Among the victims was Natalia Mamon, who shares a surname with the Mamon brothers and who, according to a Ukrainian citizens’ registry, lived at the same address as at least one of the brothers.
Volodymyr and Dmytro Mamon formerly worked for the Russian police during the occupation of the Kharkiv region. They fled to Russia last year as Ukrainian forces were liberating the Kharkiv region, SBU spokesman Artem Dehtiarenko said in a statement.
The brothers “began to form their own network of informants in the territory controlled by Ukraine.
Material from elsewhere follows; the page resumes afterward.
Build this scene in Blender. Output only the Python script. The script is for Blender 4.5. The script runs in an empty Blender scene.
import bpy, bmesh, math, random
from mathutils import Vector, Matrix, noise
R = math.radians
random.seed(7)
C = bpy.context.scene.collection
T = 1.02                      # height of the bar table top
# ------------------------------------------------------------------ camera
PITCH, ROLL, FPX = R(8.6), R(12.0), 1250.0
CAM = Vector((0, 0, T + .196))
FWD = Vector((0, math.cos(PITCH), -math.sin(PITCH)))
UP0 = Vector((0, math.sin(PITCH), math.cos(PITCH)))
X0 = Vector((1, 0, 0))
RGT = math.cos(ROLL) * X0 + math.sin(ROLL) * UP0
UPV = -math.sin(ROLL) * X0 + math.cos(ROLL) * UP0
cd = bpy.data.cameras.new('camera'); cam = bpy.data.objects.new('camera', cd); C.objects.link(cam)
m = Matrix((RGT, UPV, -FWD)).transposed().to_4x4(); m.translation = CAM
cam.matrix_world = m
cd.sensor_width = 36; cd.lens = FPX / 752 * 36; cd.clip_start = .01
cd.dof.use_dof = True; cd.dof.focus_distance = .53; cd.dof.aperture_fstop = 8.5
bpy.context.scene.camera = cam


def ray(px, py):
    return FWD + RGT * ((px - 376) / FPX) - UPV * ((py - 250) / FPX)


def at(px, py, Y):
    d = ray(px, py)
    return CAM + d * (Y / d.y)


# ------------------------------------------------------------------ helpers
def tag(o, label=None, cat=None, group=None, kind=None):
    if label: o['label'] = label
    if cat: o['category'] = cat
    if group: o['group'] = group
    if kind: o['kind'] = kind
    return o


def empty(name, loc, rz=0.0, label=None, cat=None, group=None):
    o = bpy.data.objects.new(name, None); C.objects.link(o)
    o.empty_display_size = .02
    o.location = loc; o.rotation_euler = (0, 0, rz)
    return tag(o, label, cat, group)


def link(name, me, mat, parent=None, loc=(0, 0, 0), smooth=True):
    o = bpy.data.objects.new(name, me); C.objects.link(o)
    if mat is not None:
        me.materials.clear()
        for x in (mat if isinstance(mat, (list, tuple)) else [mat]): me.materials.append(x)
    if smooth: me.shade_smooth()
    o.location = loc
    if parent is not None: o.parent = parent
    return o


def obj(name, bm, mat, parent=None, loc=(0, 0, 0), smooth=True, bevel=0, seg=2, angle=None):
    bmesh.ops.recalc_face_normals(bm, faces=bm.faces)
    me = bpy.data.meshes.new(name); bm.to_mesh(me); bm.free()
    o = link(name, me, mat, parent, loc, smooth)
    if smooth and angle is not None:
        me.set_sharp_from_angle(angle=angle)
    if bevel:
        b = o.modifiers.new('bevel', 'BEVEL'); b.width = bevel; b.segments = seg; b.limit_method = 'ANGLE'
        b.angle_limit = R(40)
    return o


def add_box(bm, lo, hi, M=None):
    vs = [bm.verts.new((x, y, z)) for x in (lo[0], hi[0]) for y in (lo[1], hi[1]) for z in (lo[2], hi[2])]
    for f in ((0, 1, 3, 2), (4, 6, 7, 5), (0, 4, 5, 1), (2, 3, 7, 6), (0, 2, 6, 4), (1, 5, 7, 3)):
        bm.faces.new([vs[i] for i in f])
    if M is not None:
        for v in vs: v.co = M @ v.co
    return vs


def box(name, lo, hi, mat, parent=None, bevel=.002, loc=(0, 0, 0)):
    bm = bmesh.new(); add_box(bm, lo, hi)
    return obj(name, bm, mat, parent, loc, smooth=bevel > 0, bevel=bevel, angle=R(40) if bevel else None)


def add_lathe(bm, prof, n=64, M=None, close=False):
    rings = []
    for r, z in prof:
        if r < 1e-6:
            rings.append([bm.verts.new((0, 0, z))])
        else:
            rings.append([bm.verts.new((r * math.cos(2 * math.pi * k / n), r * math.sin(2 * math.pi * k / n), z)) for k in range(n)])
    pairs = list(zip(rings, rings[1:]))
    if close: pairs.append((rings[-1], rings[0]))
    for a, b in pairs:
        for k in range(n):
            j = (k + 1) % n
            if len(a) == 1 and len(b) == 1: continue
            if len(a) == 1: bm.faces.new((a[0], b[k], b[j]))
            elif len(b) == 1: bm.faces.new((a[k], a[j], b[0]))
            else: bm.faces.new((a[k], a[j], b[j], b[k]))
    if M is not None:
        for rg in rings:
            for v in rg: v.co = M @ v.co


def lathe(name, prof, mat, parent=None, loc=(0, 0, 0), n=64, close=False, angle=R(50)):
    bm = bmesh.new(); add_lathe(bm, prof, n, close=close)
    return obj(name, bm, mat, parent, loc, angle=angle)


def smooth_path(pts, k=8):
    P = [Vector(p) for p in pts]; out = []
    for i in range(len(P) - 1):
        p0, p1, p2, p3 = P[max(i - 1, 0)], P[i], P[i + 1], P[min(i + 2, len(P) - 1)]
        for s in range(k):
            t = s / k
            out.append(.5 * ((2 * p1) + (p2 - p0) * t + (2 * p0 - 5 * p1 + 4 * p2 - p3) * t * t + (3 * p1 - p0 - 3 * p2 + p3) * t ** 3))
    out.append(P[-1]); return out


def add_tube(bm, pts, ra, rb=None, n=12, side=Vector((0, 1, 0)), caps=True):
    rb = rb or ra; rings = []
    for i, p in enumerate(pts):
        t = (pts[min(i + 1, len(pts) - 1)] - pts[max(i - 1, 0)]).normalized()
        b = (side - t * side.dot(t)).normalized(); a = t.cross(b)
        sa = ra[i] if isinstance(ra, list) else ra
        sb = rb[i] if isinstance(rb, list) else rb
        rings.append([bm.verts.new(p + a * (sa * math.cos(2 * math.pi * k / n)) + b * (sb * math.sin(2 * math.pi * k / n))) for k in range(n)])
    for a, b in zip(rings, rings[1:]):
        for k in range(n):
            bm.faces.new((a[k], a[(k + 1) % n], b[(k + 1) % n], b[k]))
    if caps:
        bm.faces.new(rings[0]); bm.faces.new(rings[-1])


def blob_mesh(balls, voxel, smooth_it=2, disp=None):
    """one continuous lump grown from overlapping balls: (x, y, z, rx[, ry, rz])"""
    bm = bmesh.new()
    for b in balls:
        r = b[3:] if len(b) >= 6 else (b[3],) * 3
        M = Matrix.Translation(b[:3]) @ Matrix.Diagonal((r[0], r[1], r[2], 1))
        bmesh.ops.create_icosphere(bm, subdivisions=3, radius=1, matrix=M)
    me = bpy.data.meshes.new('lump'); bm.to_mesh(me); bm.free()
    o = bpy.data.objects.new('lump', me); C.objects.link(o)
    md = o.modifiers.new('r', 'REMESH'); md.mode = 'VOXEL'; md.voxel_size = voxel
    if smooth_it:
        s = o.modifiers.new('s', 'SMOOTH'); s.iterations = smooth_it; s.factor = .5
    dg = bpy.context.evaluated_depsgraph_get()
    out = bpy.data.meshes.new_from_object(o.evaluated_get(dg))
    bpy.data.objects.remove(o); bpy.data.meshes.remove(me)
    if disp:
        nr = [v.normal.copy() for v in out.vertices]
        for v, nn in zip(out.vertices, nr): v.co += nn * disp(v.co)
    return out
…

They involved their relatives, neighbors, and acquaintances from the de-occupied towns and villages,” Dehtiarenko said. “Under the guise of friendly conversations in the messenger apps, the traitors asked people for information about the deployment of the Defense Forces and mass events in the region.”
“They knew that civilians, many of whom were their friends and acquaintances, would be killed in the attack, including their own informants,” the SBU said.
After Volodymyr Mamon learned about the exact address and time of the funeral dinner, he gave this information to the Russian occupiers.
If arrested and found guilty, the brothers face life in prison for treason.
“Since both criminals are hiding on the territory of the Russian Federation, comprehensive measures are being taken to locate them and punish them,” SBU said.